Housing Sales Stagnate
Greenspan said that the U.S. economy may sink into a new recession if housing prices continue to drop. “Home prices, as best we can judge, have really flattened out in the last year,” he said. “Foreclosures would feed on the weakness in prices, and it would create a problem.”

Mortgage rates have remained around record lows over the past several weeks but government data show flat sales of existing homes.

In June, existing U.S. home sales declined 5 percent, according to data from National Association of Realtors (NAR), to a seasonally adjusted annual rate of 5.37 million homes.

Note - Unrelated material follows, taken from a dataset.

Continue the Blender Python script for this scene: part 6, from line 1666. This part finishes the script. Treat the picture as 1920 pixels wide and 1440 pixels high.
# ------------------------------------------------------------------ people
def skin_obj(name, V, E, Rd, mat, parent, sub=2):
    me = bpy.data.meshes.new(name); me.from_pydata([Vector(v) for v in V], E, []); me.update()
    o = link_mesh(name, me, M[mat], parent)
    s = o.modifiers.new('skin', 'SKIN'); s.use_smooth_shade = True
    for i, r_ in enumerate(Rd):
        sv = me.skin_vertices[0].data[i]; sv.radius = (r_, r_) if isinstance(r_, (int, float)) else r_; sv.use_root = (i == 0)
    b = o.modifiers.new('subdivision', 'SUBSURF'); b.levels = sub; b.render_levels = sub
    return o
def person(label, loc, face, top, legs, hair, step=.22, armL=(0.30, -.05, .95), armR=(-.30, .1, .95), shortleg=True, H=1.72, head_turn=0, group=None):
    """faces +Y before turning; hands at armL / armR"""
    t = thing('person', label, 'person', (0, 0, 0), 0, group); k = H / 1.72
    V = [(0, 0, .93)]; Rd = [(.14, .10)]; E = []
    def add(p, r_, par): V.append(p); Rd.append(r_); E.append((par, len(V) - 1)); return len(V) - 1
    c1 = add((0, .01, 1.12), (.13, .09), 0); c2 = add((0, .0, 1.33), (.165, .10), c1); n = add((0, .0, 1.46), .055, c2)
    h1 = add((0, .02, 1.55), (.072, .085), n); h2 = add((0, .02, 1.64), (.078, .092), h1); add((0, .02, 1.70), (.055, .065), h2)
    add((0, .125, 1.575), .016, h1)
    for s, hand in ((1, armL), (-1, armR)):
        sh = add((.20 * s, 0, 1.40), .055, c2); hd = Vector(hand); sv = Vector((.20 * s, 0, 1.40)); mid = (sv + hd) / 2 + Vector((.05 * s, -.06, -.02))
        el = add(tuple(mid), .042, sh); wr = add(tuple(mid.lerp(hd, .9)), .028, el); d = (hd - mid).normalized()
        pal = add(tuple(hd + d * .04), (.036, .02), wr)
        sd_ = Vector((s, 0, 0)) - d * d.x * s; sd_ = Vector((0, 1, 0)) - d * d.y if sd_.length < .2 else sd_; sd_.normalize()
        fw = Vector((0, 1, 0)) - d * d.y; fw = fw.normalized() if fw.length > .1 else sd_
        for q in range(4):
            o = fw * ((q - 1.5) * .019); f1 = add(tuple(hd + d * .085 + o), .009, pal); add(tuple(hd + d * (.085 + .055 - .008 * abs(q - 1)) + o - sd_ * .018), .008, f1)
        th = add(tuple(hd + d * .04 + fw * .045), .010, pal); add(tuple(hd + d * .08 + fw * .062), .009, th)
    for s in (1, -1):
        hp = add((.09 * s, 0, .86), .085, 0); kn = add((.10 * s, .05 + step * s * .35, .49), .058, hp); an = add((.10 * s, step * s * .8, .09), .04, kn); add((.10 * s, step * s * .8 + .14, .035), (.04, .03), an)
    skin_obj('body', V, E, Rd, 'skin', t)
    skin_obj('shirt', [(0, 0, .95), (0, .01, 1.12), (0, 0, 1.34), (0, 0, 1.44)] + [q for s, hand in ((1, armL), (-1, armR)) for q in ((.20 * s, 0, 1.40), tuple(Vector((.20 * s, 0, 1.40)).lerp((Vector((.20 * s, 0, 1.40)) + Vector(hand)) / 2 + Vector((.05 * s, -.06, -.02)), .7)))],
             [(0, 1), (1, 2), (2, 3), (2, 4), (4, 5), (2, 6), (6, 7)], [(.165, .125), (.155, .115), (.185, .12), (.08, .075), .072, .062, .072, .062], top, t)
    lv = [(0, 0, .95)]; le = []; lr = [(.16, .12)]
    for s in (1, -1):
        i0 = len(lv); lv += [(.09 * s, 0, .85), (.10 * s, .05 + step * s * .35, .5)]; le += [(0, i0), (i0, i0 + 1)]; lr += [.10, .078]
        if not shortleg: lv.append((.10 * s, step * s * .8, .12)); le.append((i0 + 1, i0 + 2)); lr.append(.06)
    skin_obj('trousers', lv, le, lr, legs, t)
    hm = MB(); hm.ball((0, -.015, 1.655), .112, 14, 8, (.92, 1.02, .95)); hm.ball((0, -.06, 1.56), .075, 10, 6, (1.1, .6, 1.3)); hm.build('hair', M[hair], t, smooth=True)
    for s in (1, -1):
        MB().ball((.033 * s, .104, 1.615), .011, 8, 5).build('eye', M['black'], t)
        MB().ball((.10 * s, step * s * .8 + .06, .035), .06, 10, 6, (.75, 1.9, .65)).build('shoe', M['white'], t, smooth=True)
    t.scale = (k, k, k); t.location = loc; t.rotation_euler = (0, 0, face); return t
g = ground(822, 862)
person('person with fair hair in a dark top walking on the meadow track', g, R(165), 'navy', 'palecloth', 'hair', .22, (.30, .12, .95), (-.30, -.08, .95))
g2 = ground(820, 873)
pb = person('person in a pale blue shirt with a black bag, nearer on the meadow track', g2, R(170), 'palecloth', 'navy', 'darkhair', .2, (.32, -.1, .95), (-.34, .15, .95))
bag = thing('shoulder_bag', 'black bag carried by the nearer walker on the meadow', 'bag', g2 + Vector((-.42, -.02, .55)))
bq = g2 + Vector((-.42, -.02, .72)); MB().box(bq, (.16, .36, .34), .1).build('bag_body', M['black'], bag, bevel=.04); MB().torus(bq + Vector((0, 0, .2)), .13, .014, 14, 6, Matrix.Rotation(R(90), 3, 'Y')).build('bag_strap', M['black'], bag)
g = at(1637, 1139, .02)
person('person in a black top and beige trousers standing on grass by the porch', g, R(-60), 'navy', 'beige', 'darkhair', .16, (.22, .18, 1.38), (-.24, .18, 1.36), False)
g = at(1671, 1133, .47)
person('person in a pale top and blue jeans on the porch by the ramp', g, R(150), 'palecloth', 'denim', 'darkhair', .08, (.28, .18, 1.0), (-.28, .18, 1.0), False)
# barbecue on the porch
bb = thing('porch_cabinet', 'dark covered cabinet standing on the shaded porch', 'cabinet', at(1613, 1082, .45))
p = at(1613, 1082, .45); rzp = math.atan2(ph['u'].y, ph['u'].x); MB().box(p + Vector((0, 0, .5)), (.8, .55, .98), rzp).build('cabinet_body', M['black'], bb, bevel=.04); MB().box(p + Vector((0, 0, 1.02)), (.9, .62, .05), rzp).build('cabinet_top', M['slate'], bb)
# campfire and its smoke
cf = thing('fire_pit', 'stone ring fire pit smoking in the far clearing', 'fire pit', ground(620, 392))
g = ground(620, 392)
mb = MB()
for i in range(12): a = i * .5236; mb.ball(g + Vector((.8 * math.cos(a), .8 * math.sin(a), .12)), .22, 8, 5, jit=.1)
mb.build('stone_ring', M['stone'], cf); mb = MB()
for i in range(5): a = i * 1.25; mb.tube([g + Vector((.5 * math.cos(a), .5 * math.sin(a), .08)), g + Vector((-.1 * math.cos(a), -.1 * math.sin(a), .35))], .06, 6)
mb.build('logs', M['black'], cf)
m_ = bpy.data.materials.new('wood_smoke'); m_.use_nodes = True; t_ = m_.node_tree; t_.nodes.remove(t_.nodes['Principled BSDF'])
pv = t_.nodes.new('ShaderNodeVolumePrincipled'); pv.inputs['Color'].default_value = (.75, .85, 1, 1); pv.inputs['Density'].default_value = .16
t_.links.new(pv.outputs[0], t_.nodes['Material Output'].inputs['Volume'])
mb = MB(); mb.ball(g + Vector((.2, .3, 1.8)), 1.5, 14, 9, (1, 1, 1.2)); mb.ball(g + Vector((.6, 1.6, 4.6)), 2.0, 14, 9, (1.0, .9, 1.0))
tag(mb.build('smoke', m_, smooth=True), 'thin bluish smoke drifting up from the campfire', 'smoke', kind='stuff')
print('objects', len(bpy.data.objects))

Much of the decline is due to the expiration of federal new home buyer tax credits, which expired in late April, but some sales that began in April had just recently closed.

“Broadly speaking, sales closed after the home buyer tax credit will be significantly lower compared to the credit-induced spring surge,” said Lawrence Yun, NAR chief economist, in a recent statement. “Only when jobs are created at a sufficient pace will home sales return to sustainable healthy levels.”

But on the whole, real estate sales are expected to trump the levels seen in 2008 and 2009. “Despite these market swings, total annual home sales are rising above 2009 and we’re looking for overall gains again this year as well as in 2011,” said NAR president Vicki Cox in a statement. “Conditions have become more balanced in much of the country, which is good for both buyers and sellers.”